Ta remarque s’applique à tous les styles de musique confondus. Il n’est pas évident de faire face à la situation du marché du disque. Pour moi tout est une question de conviction personnelle : tu fais ce métier parce que tu y crois. Je multiplie les moyens de me faire connaître, que ce soit par le biais de concerts ou par ma présence sur des plateformes de téléchargement légal. J’ai commencé à me faire connaître via CD Baby et je les en remercie car en tant qu’indépendante, cette plateforme est un coup de pouce formidable. Je continue à donner des cours de piano et à enseigner à quelques élèves. Je me déplace et partage mon expérience avec eux. Je joue également en tant que musicienne d’accompagnement pour d’autres groupes et artistes. Quoi que je fasse, c’est toujours en musique. J’aimerais à terme pouvoir rentrer dans mes frais. C’est très dur, surtout aujourd’hui, mais j’y crois. C’est un choix de vie que je ne regrette pas. C’est une question de conviction personnelle.

Quels sont les retours concernant Cyber Neptune ?
Ce qui revient régulièrement, c’est l’attirance pour ce côté aquatique et urbain. La presse commence à faire des rapprochements avec des artistes prestigieux comme Peter Gabriel, Kate Bush, qui viennent notamment du progressif et qui ont su marier leur musique à des éléments plus accessibles, parfois ethniques.

Quels sont tes projets à venir ? Vas-tu partir sur la route ?
On a donné quelques concerts pour roder le spectacle, mais la tournée principale aura lieu en automne prochain. Je pars bientôt faire une mini-tournée promotionnelle avec mon guitariste.

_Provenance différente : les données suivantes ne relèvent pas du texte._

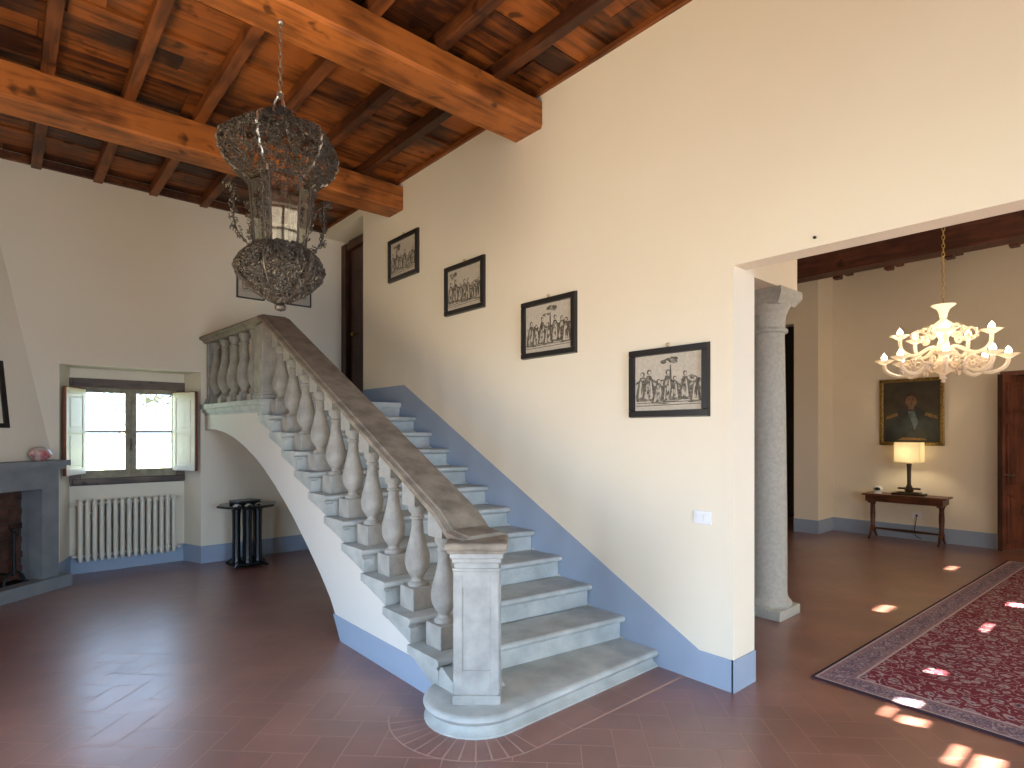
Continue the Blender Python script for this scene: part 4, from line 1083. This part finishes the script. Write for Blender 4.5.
def scroll(a, r0, z0, sz, down):
    e = Vector((math.cos(a), math.sin(a), 0)); pts = []
    for j in range(22):
        t = j/21; q = (PI*0.9 if not down else -PI*0.9)*(1-2.4*t)+(0 if not down else 0); rr = sz*(1-0.72*t)
        pts.append(e*(r0+sz+rr*math.cos(q))+Vector((0, 0, z0+(rr*math.sin(q)))))
    bm = bmesh.new(); tube(bm, pts, [0.012*(1-0.5*j/21) for j in range(22)], 6)
    for j in range(0, 20, 2): sphere(bm, pts[j], 0.016, 1, 1, 1, 6, 5)
    obj('scroll', bm, M['murano'], ch, smooth=True)
for i in range(8): arm(i*PI/4+0.25, 0.47, 0.20, 0.10, 0.21)
for i in range(5): arm(i*2*PI/5+0.9, 0.36, 0.33, 0.29, 0.43)
for i in range(8): scroll(i*PI/4+0.25+PI/8, 0.13, 0.20, 0.085, True); scroll(i*PI/4+0.25, 0.22, 0.17, 0.065, False)
for i in range(8): scroll(i*PI/4+0.25+PI/8, 0.28, 0.13, 0.05, False)
for i in range(5): scroll(i*2*PI/5+0.9+PI/5, 0.07, 0.46, 0.085, False); scroll(i*2*PI/5+0.9, 0.14, 0.44, 0.07, False)
lt = bpy.data.lights.new('chandelier_light', 'POINT'); lt.energy = 36; lt.color = (1.0, 0.78, 0.52); lt.shadow_soft_size = 0.35
lo = bpy.data.objects.new('chandelier_light', lt); COL.objects.link(lo); lo.location = (HX, HY, HZ+0.45)

# ------------------------------------------------------------------ console table with lamp, portrait
TX, TY = 9.93, 2.59
ct = thing('console_table', (TX, TY, 0), 'dark brown wooden console table with trestle legs beneath the portrait', 'table')
bm = bmesh.new(); box(bm, -0.2, 0.2, -0.52, 0.52, 0.655, 0.68, 0.005); obj('table_top', bm, M['table_wood'], ct)
bm = bmesh.new(); box(bm, -0.17, 0.17, -0.48, 0.48, 0.565, 0.655, 0.003); box(bm, -0.175, -0.168, -0.17, 0.17, 0.575, 0.645, 0.002); obj('apron', bm, M['table_wood'], ct)
for sy in (-1, 1):
    bm = bmesh.new(); yy = sy*0.43
    tube(bm, [(0, yy, 0.56), (0, yy, 0.5), (0, yy, 0.36), (0, yy, 0.2), (0, yy, 0.14)], [0.05, 0.03, 0.036, 0.028, 0.04], 12)
    box(bm, -0.14, 0.14, yy-0.03, yy+0.03, 0.54, 0.57, 0.005)
    for sx in (-1, 1):
        tube(bm, bez((0, yy, 0.17), (sx*0.06, yy, 0.16), (sx*0.10, yy, 0.04), (sx*0.18, yy, 0.016), 7), [0.03, 0.03, 0.027, 0.024, 0.02, 0.018, 0.017, 0.016], 8)
    obj('leg', bm, M['table_wood'], ct, smooth=True)
bm = bmesh.new(); tube(bm, [(0, -0.43, 0.15), (0, -0.2, 0.15), (0, 0, 0.15), (0, 0.2, 0.15), (0, 0.43, 0.15)], [0.012, 0.018, 0.022, 0.018, 0.012], 10); obj('stretcher', bm, M['dark_wood'], ct, smooth=True)

lp = thing('table_lamp', (9.93, 2.55, 0.68), 'lit table lamp with square cream shade on the console table', 'lamp')
bm = bmesh.new(); box(bm, -0.10, 0.10, -0.20, 0.20, 0, 0.03, 0.005); box(bm, -0.07, 0.07, -0.14, 0.14, 0.03, 0.045, 0.004); lathe(bm, [(0.05, 0.045), (0.06, 0.08), (0.045, 0.11), (0.03, 0.14)], 16)
tube(bm, [(0, -0.14, 0.095), (0, 0.14, 0.095)], 0.014, 8); obj('base', bm, M['bronze'], lp)
bm = bmesh.new(); lathe(bm, [(0.035, 0.13), (0.026, 0.16), (0.028, 0.40), (0.035, 0.46), (0.012, 0.48), (0.008, 0.70)], 16); obj('pole', bm, M['bronze'], lp, smooth=True)
bm = bmesh.new(); hwx = 0.12
for x0, x1, y0, y1 in ((-hwx, hwx, -0.160, -0.158), (-hwx, hwx, 0.158, 0.160), (-hwx, -hwx+.002, -0.160, 0.160), (hwx-.002, hwx, -0.160, 0.160)): box(bm, x0, x1, y0, y1, 0.48, 0.77)
obj('lamp_shade', bm, M['shade'], lp)
bm = bmesh.new(); sphere(bm, (0, 0.04, 0.62), 0.035); obj('bulb', bm, mat('lamp_bulb', (1, .9, .7), .4, emis=((1.0, 0.84, 0.58), 60)), lp, smooth=True)
bm = bmesh.new()
for zz in (0.481, 0.769): tube(bm, [(0, -0.158, zz), (0, 0.158, zz)], 0.003, 4); tube(bm, [(-0.118, 0, zz), (0.118, 0, zz)], 0.003, 4)
obj('shade_ring', bm, M['brass'], lp)
lt = bpy.data.lights.new('lamp_light', 'POINT'); lt.energy = 14; lt.color = (1.0, 0.80, 0.50); lt.shadow_soft_size = 0.05
lo = bpy.data.objects.new('lamp_light', lt); COL.objects.link(lo); lo.location = (9.93, 2.56, 0.68+0.62)
# small white clock
cl = thing('desk_clock', (9.86, 2.93, 0.68), 'small white and black desk clock at the left end of the console table', 'clock')
bm = bmesh.new(); lathe(bm, [(0.05, 0), (0.055, 0.01), (0.055, 0.014)], 20); sphere(bm, (0, 0, 0.065), 0.055, 0.7, 1.15, 0.9); obj('body', bm, M['white_plastic'], cl, smooth=True)
bm = bmesh.new(); sphere(bm, (-0.02, 0, 0.068), 0.036, 0.7, 1.2, 0.8); obj('dial', bm, M['black_frame'], cl, smooth=True, label='black dial')
# wall socket with plug
so = thing('wall_socket', (10.2, 2.52, 0.36), 'white wall socket with red dot and hanging lead behind the console table', 'socket')
bm = bmesh.new(); box(bm, -0.01, 0, -0.06, 0.06, -0.04, 0.04, 0.003); obj('plate', bm, M['white_plastic'], so)
bm = bmesh.new(); sphere(bm, (-0.012, 0.0, 0.0), 0.018, .5, 1, 1); obj('plug', bm, mat('red_plastic', (0.5, 0.03, 0.03), .4), so)
bm = bmesh.new(); tube(bm, bez((-0.02, 0, 0), (-0.06, 0.0, -0.2), (-0.04, 0.08, -0.3), (-0.03, -0.06, -0.33), 8), 0.006, 5); obj('lead', bm, M['black_frame'], so)

# portrait of an officer (flat painting)
pt = thing('portrait_painting', (10.2, 2.59, 1.90), 'gilt-framed dark portrait of an officer in epaulettes above the console table', 'painting')
bm = bmesh.new(); hw, hh, fr = 0.41, 0.50, 0.05
for y0, y1, z0, z1 in ((-hw, hw, -hh, -hh+fr), (-hw, hw, hh-fr, hh), (-hw, -hw+fr, -hh, hh), (hw-fr, hw, -hh, hh)):
    box(bm, -0.04, 0, y0, y1, z0, z1, 0.008)
obj('frame', bm, M['gold'], pt)
pm = lambda n_, c, c2, s=9: mat(n_, c, 0.45, noise=(s, 0.8, c2))
to3 = lambda u, v, d: (-d, -u, v)
iw, ih = hw-fr+0.004, hh-fr+0.004
bm = bmesh.new(); poly(bm, [(-iw, -ih), (iw, -ih), (iw, ih), (-iw, ih)], to3, 0.012); cv = obj('canvas', bm, pm('portrait_ground', (0.055, 0.045, 0.028), (0.03, 0.022, 0.014)), pt)
bm = bmesh.new(); poly(bm, [(-iw*.95, -ih), (iw*.95, -ih), (iw*.80, -ih*.15), (iw*.45, ih*.04), (iw*.15, ih*.17), (-iw*.17, ih*.17), (-iw*.5, ih*.02), (-iw*.85, -ih*.2)], to3, 0.0130); obj('coat', bm, pm('portrait_coat', (0.018, 0.022, 0.022), (0.04, 0.045, 0.04)), cv)
gm = pm('portrait_gold', (0.22, 0.13, 0.045), (0.10, 0.06, 0.02), 40)
for s_ in (-1, 1):
    bm = bmesh.new(); poly(bm, [(s_*iw*.50, -ih*.02), (s_*iw*.88, -ih*.14), (s_*iw*.92, -ih*.25), (s_*iw*.72, -ih*.20), (s_*iw*.46, -ih*.12)], to3, 0.0136); obj('epaulette', bm, gm, cv)
bm = bmesh.new(); poly(bm, [(-iw*.5, -ih*.93), (iw*.55, -ih*.93), (iw*.45, -ih*.86), (-iw*.3, -ih*.84)], to3, 0.0136)
obj('gilt_belt', bm, gm, cv)
bm = bmesh.new(); poly(bm, [(-iw*.12, ih*.02), (iw*.10, ih*.04), (iw*.25, -ih*.35), (iw*.12, -ih*.60), (iw*.0, -ih*.30)], to3, 0.0137); obj('sash', bm, pm('portrait_sash', (0.10, 0.13, 0.14), (0.05, 0.06, 0.06), 20), cv)
bm = bmesh.new(); poly(bm, blob(0, ih*.35, iw*.20, ih*.20, 20), to3, 0.0137); poly(bm, [(-iw*.09, ih*.22), (iw*.09, ih*.22), (iw*.10, ih*.08), (-iw*.10, ih*.08)], to3, 0.0134); obj('face', bm, pm('portrait_skin', (0.20, 0.11, 0.06), (0.09, 0.045, 0.025), 10), cv)
bm = bmesh.new(); poly(bm, [(-iw*.20, ih*.38), (-iw*.22, ih*.52), (-iw*.12, ih*.64), (iw*.06, ih*.66), (iw*.20, ih*.58), (iw*.24, ih*.42), (iw*.19, ih*.36), (iw*.16, ih*.48), (0, ih*.54), (-iw*.15, ih*.49)], to3, 0.0143)
for u in (-0.07, 0.07): poly(bm, blob(iw*u, ih*.39, iw*.03, ih*.014, 8), to3, 0.0143); poly(bm, blob(iw*u, ih*.43, iw*.045, ih*.010, 8), to3, 0.0143)
poly(bm, blob(0, ih*.275, iw*.055, ih*.012, 8), to3, 0.0143); poly(bm, blob(iw*0.02, ih*.335, iw*.02, ih*.03, 8), to3, 0.0141)
obj('hair', bm, pm('portrait_hair', (0.035, 0.02, 0.012), (0.06, 0.035, 0.02)), cv)

# ------------------------------------------------------------------ hall door leaf at the far right
ang = math.atan2(-0.40, 0.917)
bm = bmesh.new(); box(bm, 10.17, 10.46, 0.45, 0.52, 0, 2.40, 0.005); box(bm, 10.17, 10.46, 0.45, 1.56, 2.36, 2.42, 0.005)
d2 = struct('door_2', bm, M['door_wood'])
DM = Matrix.Translation((10.0, 1.53, 0)) @ Matrix.Rotation(ang, 4, 'Z')
bm = bmesh.new(); box(bm, 0, 0.80, -0.02, 0.02, 0.015, 2.36, 0.004, DM)
lf = obj('door_leaf', bm, M['door_wood'], d2)
bm = bmesh.new(); box(bm, -0.012, 0.0, -0.03, 0.03, 0.01, 2.37, 0.003, DM); obj('door_edge', bm, M['dark_wood'], lf)
for z0, z1 in ((0.12, 0.75), (0.90, 1.72), (1.85, 2.26)):
    bm = bmesh.new()
    for x0, x1, a, b in ((0.08, 0.11, z0, z1), (0.69, 0.72, z0, z1), (0.11, 0.69, z0, z0+0.02), (0.11, 0.69, z1-0.02, z1)): box(bm, x0, x1, -0.045, -0.018, a, b, 0.006, DM)
    box(bm, 0.15, 0.65, -0.03, -0.018, z0+0.06, z1-0.06, 0.008, DM)
    obj('door_panel', bm, M['door_wood'], lf)
bm = bmesh.new(); tube(bm, [DM @ Vector((0.05, -0.02, 1.03)), DM @ Vector((0.05, -0.07, 1.03)), DM @ Vector((0.15, -0.075, 1.03))], 0.010, 8)
tube(bm, [DM @ Vector((0.05, 0.02, 1.03)), DM @ Vector((0.05, 0.07, 1.03)), DM @ Vector((0.15, 0.075, 1.03))], 0.010, 8)
obj('door_handle', bm, M['silver'], lf, smooth=True)

# shelf glimpsed in the side room
sh = thing('bookcase', (10.6, 4.9, 0), 'dark shelves glimpsed through the doorway beside the column', 'bookcase')
bm = bmesh.new(); box(bm, -0.2, 0.2, -0.02, 0.0, 0, 2.9); box(bm, -0.2, 0.2, 1.0, 1.02, 0, 2.9); box(bm, 0.18, 0.2, 0, 1.0, 0, 2.9); obj('carcass', bm, M['dark_wood'], sh)
for z_ in (0.1, 0.9, 1.4, 1.9, 2.4, 2.88):
    bm = bmesh.new(); box(bm, -0.2, 0.18, 0, 1.0, z_-0.012, z_+0.012); obj('shelf', bm, M['dark_wood'], sh)

# ------------------------------------------------------------------ rug
RC = Vector((3.95, 1.56, 0.003)); ex = Vector((1, -0.037, 0)).normalized(); ey = Vector((-0.037, -1, 0)).normalized()
rg = thing('oriental_rug', tuple(RC), 'large red patterned oriental rug on the hall floor under the chandelier', 'rug')
RLX, RLY = 5.40, 3.3
def rq(bm, a0, a1, b0, b1, z0, z1):
    vs = [bm.verts.new(ex*a+ey*b+Vector((0, 0, z))) for z in (z0, z1) for a, b in ((a0, b0), (a1, b0), (a1, b1), (a0, b1))]
    for f in ((0, 1, 2, 3), (7, 6, 5, 4), (0, 4, 5, 1), (1, 5, 6, 2), (2, 6, 7, 3), (3, 7, 4, 0)): bm.faces.new([vs[i] for i in f])
def ringrect(bm, i0, i1, z1):
    rq(bm, i0, RLX-i0, i0, i1, 0.0, z1); rq(bm, i0, RLX-i0, RLY-i1, RLY-i0, 0.0, z1); rq(bm, i0, i1, i1, RLY-i1, 0.0, z1); rq(bm, RLX-i1, RLX-i0, i1, RLY-i1, 0.0, z1)
bm = bmesh.new(); ringrect(bm, 0, 0.018, 0.009); obj('binding', bm, M['rug_edge'], rg, label='dark bound edge')
bm = bmesh.new(); ringrect(bm, 0.018, 0.030, 0.0095); ringrect(bm, 0.195, 0.210, 0.0095); obj('stripe', bm, M['rug_line'], rg, label='pale guard stripes')
bm = bmesh.new(); ringrect(bm, 0.030, 0.060, 0.009); ringrect(bm, 0.165, 0.195, 0.009); obj('guard_border', bm, M['rug_guard'], rg, label='narrow rose guard borders')
bm = bmesh.new(); ringrect(bm, 0.060, 0.165, 0.009); obj('border', bm, M['rug_border'], rg, label='grey-mauve patterned border')
bm = bmesh.new(); rq(bm, 0.21, RLX-0.21, 0.21, RLY-0.21, 0, 0.009); obj('field', bm, M['rug_field'], rg, label='dark red field with pale flowers')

La question rituelle chez Progressia : qu’écoutes-tu en ce moment ?
J’ai réécouté il y a peu Vespertine de Björk. Ok Computer de Radiohead n’est jamais loin de moi. Pour la semaine à venir, je ne sais pas, je n’ai encore rien choisi, ni prévu (rires) !

Le mot de la fin ? Un message pour nos lecteurs ?
Je te remercie sincèrement pour cet entretien. J’en profite également pour saluer tous vos lecteurs et tirer un coup de chapeau à toute l’équipe car votre site incite à la découverte. Non seulement ça me touche, mais c’est également très rare de voir un tel site de nos jours.